In questa sterminata ed immensa produzione, “La morte a Venezia” (1912) occupa un posto a sé, come una piccola perla di rara perfezione. Forse solo “La metamorfosi” di Kafka unisce, alla brevità della composizione, un tale livello di espressione artistica. Come non ricordare il memorabile film di Luchino Visconti, del 1971, con Dirk Bogarde nel ruolo di Gustav von Aschenbach?

Un uomo tutto rigore e morale della forma viene travolto dal demone di Eros e dalla paralizzante atmosfera mediterranea della città lagunare, carica di profumi e di lussureggiante bellezza, che noi italiani ben conosciamo.

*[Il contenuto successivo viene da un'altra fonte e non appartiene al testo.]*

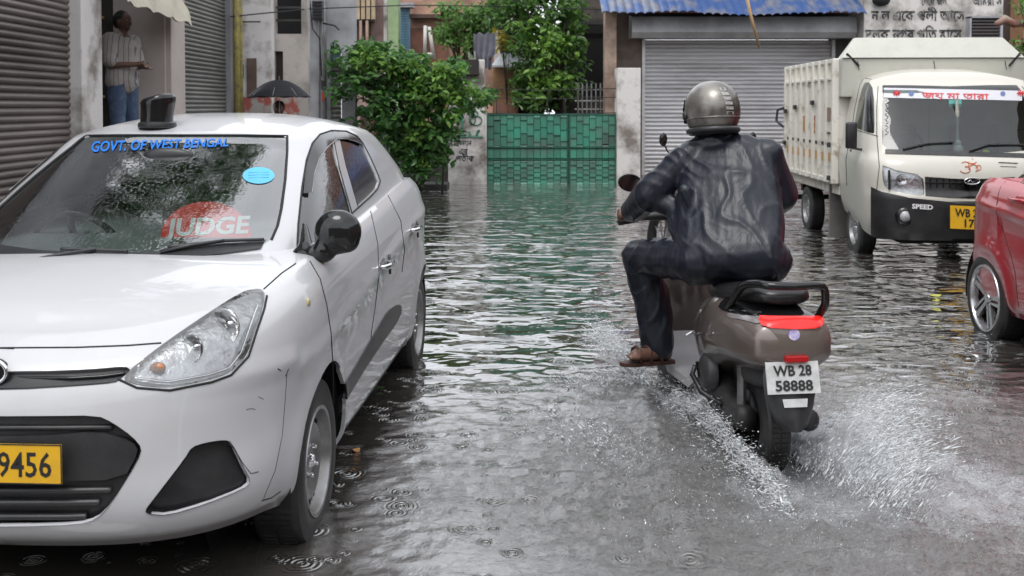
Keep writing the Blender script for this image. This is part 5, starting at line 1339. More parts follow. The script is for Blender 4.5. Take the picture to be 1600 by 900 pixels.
    for s in (-1, 1):
        y = s * W
        b = MB(); b.box((L1, y - .012, zB + .03), (L0, y + .012, 1.80))
        b.build('side_board', bedm, bed)
        b = MB()
        for zz, hh in ((zB, .05), (1.78, .03), (zT - .04, .045)): b.box((L1 - .01, y - .03, zz), (L0 + .01, y + .034, zz + hh))
        b.build('side_rail', bedm, bed, bevel=.006)
        n = 8
        for i in range(n + 1):
            x = L0 + (L1 - L0) * i / n
            MB().box((x - .028, y - .028, zB), (x + .028, y + .042 * 1, zT) if s > 0 else (x + .028, y + .028, zT)).build('side_post', bedm, bed, bevel=.006) if s > 0 else MB().box((x - .028, y - .045, zB), (x + .028, y + .028, zT)).build('side_post', bedm, bed, bevel=.006)
        if s < 0:
            for i in range(n):
                x = L0 + (L1 - L0) * (i + .5) / n
                MB().box((x - .09, y - .018, .86), (x + .09, y - .010, 1.05)).build('cream_patch', mat('lighter panel paint', (.62, .6, .52), .5, var=.1), bed)
                MB().box((x - .065, y - .024, .92), (x + .065, y - .016, 1.01)).build('orange_patch', mat('orange patch', (.62, .30, .06), .6, col2=(.45, .3, .15), vscale=20), bed)
                MB().box((x - .09, y - .018, 1.085), (x + .09, y - .008, 1.12)).build('slot', dark, bed)
            for i, (x, z, w_, h_, mm) in enumerate(((-1.5, 1.42, .12, .07, mat('worn timber', (.3, .2, .16), .7, var=.3)), (-2.15, 1.30, .07, .10, mat('worn sticker', (.6, .35, .1), .6, col2=(.3, .1, .1), vscale=40, lo=.45, hi=.55)), (-2.6, 1.30, .05, .09, mat('worn sticker')), (-1.45, 1.1, .14, .012, gap), (-1.5, 1.22, .12, .006, gap))):
                MB().box((x - w_, y - .024, z - h_), (x + w_, y - .014, z + h_)).build('sticker' if i < 3 else 'seam', mm, bed)
            for x, z in ((-1.3, 1.1), (-3.55, 1.45), (-3.6, 1.05), (-1.3, .75), (-2.1, 1.55), (-3.0, 1.5)):
                MB().box((x - .05, y - .06, z - .03), (x + .05, y - .03, z + .02)).build('latch', blackp, bed, bevel=.005)
            MB().tube([V((-3.60, y, 1.50)), V((-3.66, y - .12, 1.46)), V((-3.68, y - .13, 1.32)), V((-3.62, y - .05, 1.24))], .018, 6).build('rope_hook', blackp, bed)
    b = MB(); b.box((L1 - .01, -W, zB), (L1 + .02, W, 1.8)); b.build('tailgate', bedm, bed)
    MB().box((L0 - .02, -W, zB), (L0 + .01, W, 1.9)).build('front_board', bedm, bed)
    b = MB()
    for yy in (-.42, .42): b.box((-3.5, yy - .04, .44), (-.9, yy + .04, .57))
    b.box((-3.5, -.8, .45), (-3.4, .8, .53)); b.build('chassis', dark, root)
    b = MB(); b.box((-1.56, -.93, .10), (-1.52, -.74, .66)); b.build('mud_flap', mat('grey flap', (.22, .21, .2), .6, var=.3), root)
    b = MB(); b.box((-2.0, -.62, .2), (-1.3, -.3, .5)); b.build('fuel_tank', dark, root, bevel=.03)
    MB().box((-3.62, -.95, .33), (-3.56, .95, .39)).build('rear_bar', dark, root)
    MB().box((-1.15, -.6, .2), (-.15, .6, .5)).build('underbody', dark, root)
    for ax, wy in ((AX, .79), (-2.85, .80)):
        for s in (-1, 1): steel_wheel(root, (ax, s * wy, .275), s, .275, .165, 'truck')
    # number plate and lettering
    qx = bv.ray_cast(V((3, 0, .47)), V((-1, 0, 0)))[0].x + .02
    P_ = lambda u, v, off=0: (C.Mi @ at(u, v, 10.04 - off))
    vs = [P_(1485, 321), P_(1551, 324), P_(1551, 360), P_(1485, 357)]
    pl = MB().add(vs + [v + V((-.01, 0, 0)) for v in vs], [(0, 1, 2, 3), (7, 6, 5, 4), (0, 4, 5, 1), (1, 5, 6, 2), (2, 6, 7, 3), (3, 7, 4, 0)]).build('number_plate', plate_y, root)
    for body, u0, u1, v0 in (('WB 27', 1493, 1535, 338), ('1743', 1504, 1540, 354.5)):
        tm = textmesh(body, 1, 0, 2, 0, .02, 'LEFT'); W_ = max(v.co.x for v in tm.vertices)
        for v in tm.vertices: v.co = P_(u0 + (u1 - u0) * v.co.x / W_, v0 + (u1 - u0) * .045 * v.co.x / W_ - v.co.y * 17.5, .006)
        link('lettering', tm, pl, ink)
    tm = textmesh('SPEED', 1, 0, 2, 0, .04, 'LEFT'); W_ = max(v.co.x for v in tm.vertices)
    for v in tm.vertices: v.co = onf(1425 + 33 * v.co.x / W_, 325.5 + 2 * v.co.x / W_ - v.co.y * 10, .022)
    link('bumper_lettering', tm, bp, whitetxt)
    b = MB(); b.tube([onf(1560, 254, .004), onf(1590, 255.5, .004)], .010, 5, flat=.3); b.tube([onf(1563, 260, .004), onf(1588, 261, .004)], .006, 5, flat=.3); b.build('bonnet_badge', mat('grey lettering', (.25, .25, .25), .4, var=.1), root)
make_truck()
# ---------------------------------------------------------------- scooter and rider
SLOC = V((1.035, 4.50, -.085)); SRZ = R(97.5)
SM = Matrix.Translation(SLOC) @ Matrix.Rotation(SRZ, 4, 'Z')
brown = dropmat('bronze scooter paint', (.155, .125, .11), .30, .8, .35, drops=.25, scale=240, grime=(.12, .10, .09), gamt=.2)
def loft(secs, n=28, ex=2.4, cap=True):
    """secs: (x, ycentre, zcentre, half width, half height up, half height down)"""
    b = MB(); rings = []
    for (x, yc, zc, w_, hu, hd) in secs:
        rg = []
        for j in range(n):
            a = 2 * math.pi * j / n; c, s = math.cos(a), math.sin(a)
            yy = w_ * math.copysign(abs(c) ** (2 / ex), c); zz = (hu if s > 0 else hd) * math.copysign(abs(s) ** (2 / ex), s)
            rg.append(V((x, yc + yy, zc + zz)))
        rings.append(rg)
    vs = [p for r in rings for p in r]; fs = []
    for i in range(len(rings) - 1):
        for j in range(n): fs.append((i * n + j, i * n + (j + 1) % n, (i + 1) * n + (j + 1) % n, (i + 1) * n + j))
    if cap: fs.append(tuple(range(n))); fs.append(tuple((len(rings) - 1) * n + j for j in range(n)))
    return b.add(vs, fs)
def dense(keys, n):
    """resample lofting keys smoothly along their first column"""
    ks = sorted(keys); cols = [table([(k[0], k[i]) for k in ks]) for i in range(1, len(ks[0]))]
    return [(x, *[c(x) for c in cols]) for x in [ks[0][0] + (ks[-1][0] - ks[0][0]) * i / n for i in range(n + 1)]]
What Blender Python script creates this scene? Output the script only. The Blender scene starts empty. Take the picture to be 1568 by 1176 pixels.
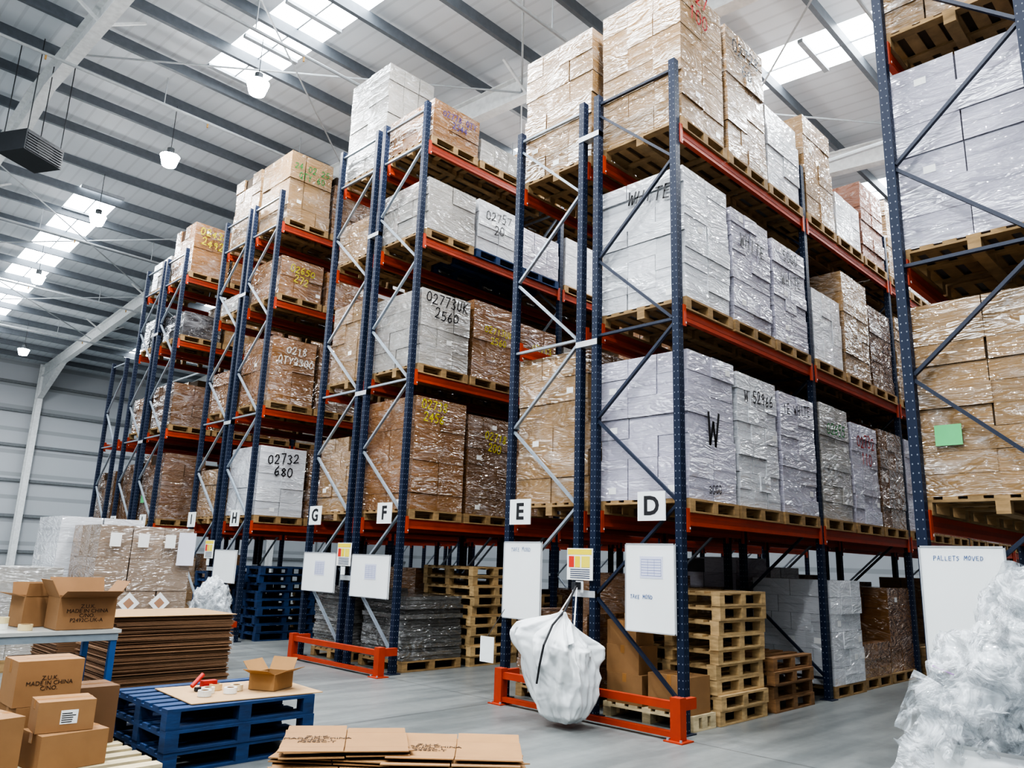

Il giovane Tadzio che avrebbe dovuto essere veicolo di salvezza, porta, invece, il protagonista alla rovina. Ma Aschenbach fa esperienza di ciò che non aveva assaporato mai: il contrasto tra la luminosità apollinea e la profondità dionisiaca, che gli regalano, restituendolo alla vita, picchi emozionali che non aveva mai conosciuto. Il suo creatore, intanto, si è liberato di un’altra delle sue pelli, tirando dritto verso l’Olimpo della gloria.